Évolution des exportations de vin vers l’Allemagne :
1865 : 90 000 hl
1870 : 170 000 hl
1880 : 200 000 hl

Les accords de libre-échange entre la France et l’Angleterre, puis entre la France et les autres pays, contribuent puissamment au développement des exportations.

Les Pays-Bas et la Belgique achètent majoritairement des vins de Bordeaux, alors qu’ils sont plus près de la Bourgogne. Cela montre que, pour les vins fins, ce sont le goût et les liens commerciaux qui structurent le commerce des vins, plus que la proximité géographique.

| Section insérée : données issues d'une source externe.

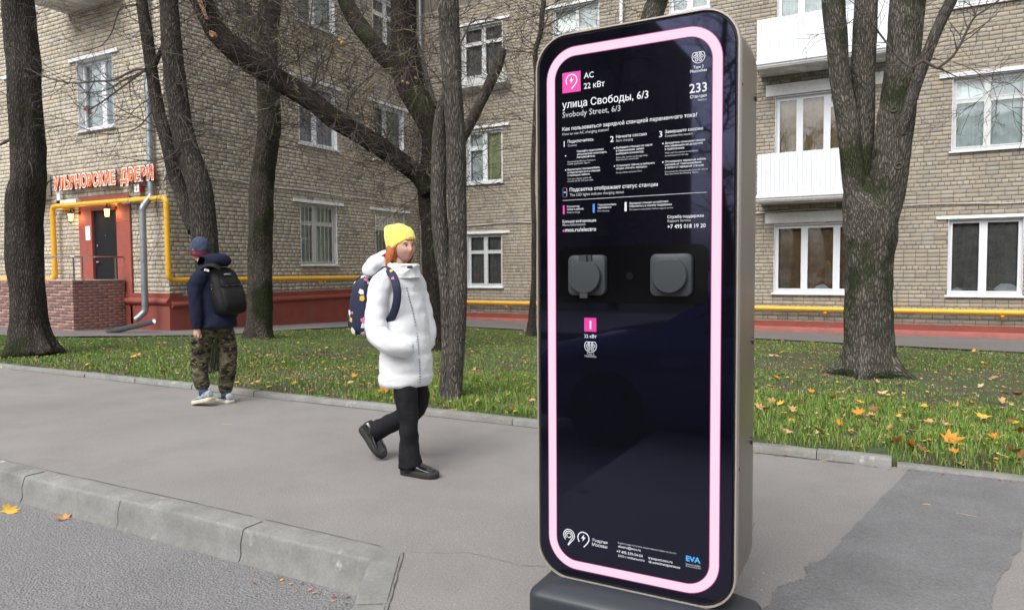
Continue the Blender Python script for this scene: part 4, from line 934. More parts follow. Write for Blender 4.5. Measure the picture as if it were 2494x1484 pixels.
# ------------------------------------------------------------------ trees
def trunk_mesh(P, n=22, amp=.035, seed=0, flare=0, rootn=6, step=None, rootk=.42):
    'P = (x,y,z,r); returns MB and bark vectors'
    r0 = max(p[3] for p in P); pts = spline(P, step or max(.04, r0*.28)); b = MB(); vec = []; prev = None; s = 0; rings = []
    for i, p in enumerate(pts):
        c = Vector(p[:3]); r = p[3]; a = Vector(pts[max(0, i-1)][:3]); e = Vector(pts[min(len(pts)-1, i+1)][:3]); d = (e-a).normalized()
        if i: s += (c - Vector(pts[i-1][:3])).length
        x = d.orthogonal().normalized() if prev is None else (prev - d*prev.dot(d)).normalized(); prev = x; y = d.cross(x); ring = []
        if i > 1: c = c + Vector((noise.noise(c*1.3 + Vector((seed, 0, 0))), noise.noise(c*1.3 + Vector((0, seed, 5))), 0)) * r * .10
        for k in range(n):
            th = 2*PI*k/n; q = Vector((math.cos(th)*r, math.sin(th)*r, s)); f = 1 + amp*1.6*noise.noise(Vector((math.cos(th)*2.2+seed, math.sin(th)*2.2, s*1.6))) + amp*.9*noise.noise(Vector((math.cos(th)*7+seed, math.sin(th)*7, s*5)))
            if flare and s < flare: 
                w = (1 - s/flare)**2; f += w*(.02 + rootk*max(0, math.sin(th*rootn/2 + seed))**2 + .12*noise.noise(Vector((math.cos(th)*3, math.sin(th)*3, s*9 + seed))))
            ring.append(c + (x*math.cos(th) + y*math.sin(th))*r*f); vec.append(tuple(q + Vector((seed, 0, 0))))
        rings.append(ring)
    b.loft(rings); return b, vec
def bark_part(name, P, mt, parent, n=22, amp=.035, seed=0, flare=0, rootn=6, rootk=.42, **kw):
    b, vec = trunk_mesh(P, n, amp, seed, flare, rootn, None, rootk); loc = parent.location
    b.v = [tuple(Vector(v) - loc) for v in b.v]; me = bpy.data.meshes.new(name); me.from_pydata(b.v, [], b.f)
    a = me.attributes.new('bark', 'FLOAT_VECTOR', 'POINT'); a.data.foreach_set('vector', np.array(vec, np.float32).ravel())
    for p in me.polygons: p.use_smooth = True
    me.update(); return link(name, me, parent, mt, **kw)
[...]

L’Angleterre s’est détournée de Bordeaux. La ville vend plus de vin à la Réunion ou à l’île Maurice qu’aux Anglais. Tout change avec les accords commerciaux de 1860. Les ventes augmentent et prennent une part importante, l’Angleterre devient le premier client et dépasse l’Allemagne et l’Argentine dans les années 1880. C’est un client très fidèle. Surtout, elle achète beaucoup de vins vieux en bouteille. L’Angleterre délaisse l’Espagne et le Portugal, qui étaient ses fournisseurs habituels, pour acheter ses vins à Bordeaux.

Importations britanniques de vins :
1857 : 470 000 hl
1873 : 980 000 hl

Importations de vins français :
1857 : 36 000 hl (7.6%)
1873 : 283 000 hl (28.8%)

Part du vin du Cap et du Portugal
1857 : 75% / 28%
1873 : 0.07% / 18.4%

Passant de 7.6% des volumes de vin vendus à 28.8% entre 1857 et 1873, Bordeaux devient le premier fournisseur de vins fins de l’Angleterre. Sur la même période, les vins de la colonie du Cap disparaissent des marchés anglais, ce qui oblige les vignerons de cette région à réorienter leurs débouchés. Bordeaux devient le vignoble phare de l’Angleterre, et les liens tissés entre cette région et Albion déteint sur les pratiques de vie bordelaises. Les clubs à l’anglaise se créent dans la ville, les enfants des négociants portent, plus souvent qu’ailleurs en France, des prénoms à connotation anglaise (Édouard par exemple). Le tropisme anglais et l’anglomanie entrent en France par la place bordelaise. Cette activité de négoce et d’ouverture maritime a aussi influencé des penseurs économiques en lien avec Bordeaux, comme Frédéric Bastiat.

Mais le premier client de Bordeaux demeure l’Argentine, jusque dans les années 1880. Buenos Aires est en lien direct avec Bordeaux. Ce pays n’importe presque aucun autre vin de France, et les Argentins boivent de façon presque exclusive que du vin produit en Gironde.

Exportations de vins bordelais en Argentine :
1848 : 0 hl
1868 : 320 000 hl
1872 : 340 000 hl
1887 : 480 000 hl

Les États-Unis en revanche n’achètent pratiquement pas de vin à Bordeaux, et le développement du vignoble de Californie réduit encore les exportations.

Exportations de vins de Bordeaux aux États-Unis :
1872 : 115 000 hl
1890 : 25 000 hl

Cette internationalisation des exportations amène les vignerons à être présents dans les grandes foires internationales, afin de présenter leurs produits, de les défendre et de gagner des prix. Les principales foires sont Paris (1855), Vienne (1873), Amsterdam (1884) et Anvers (1885).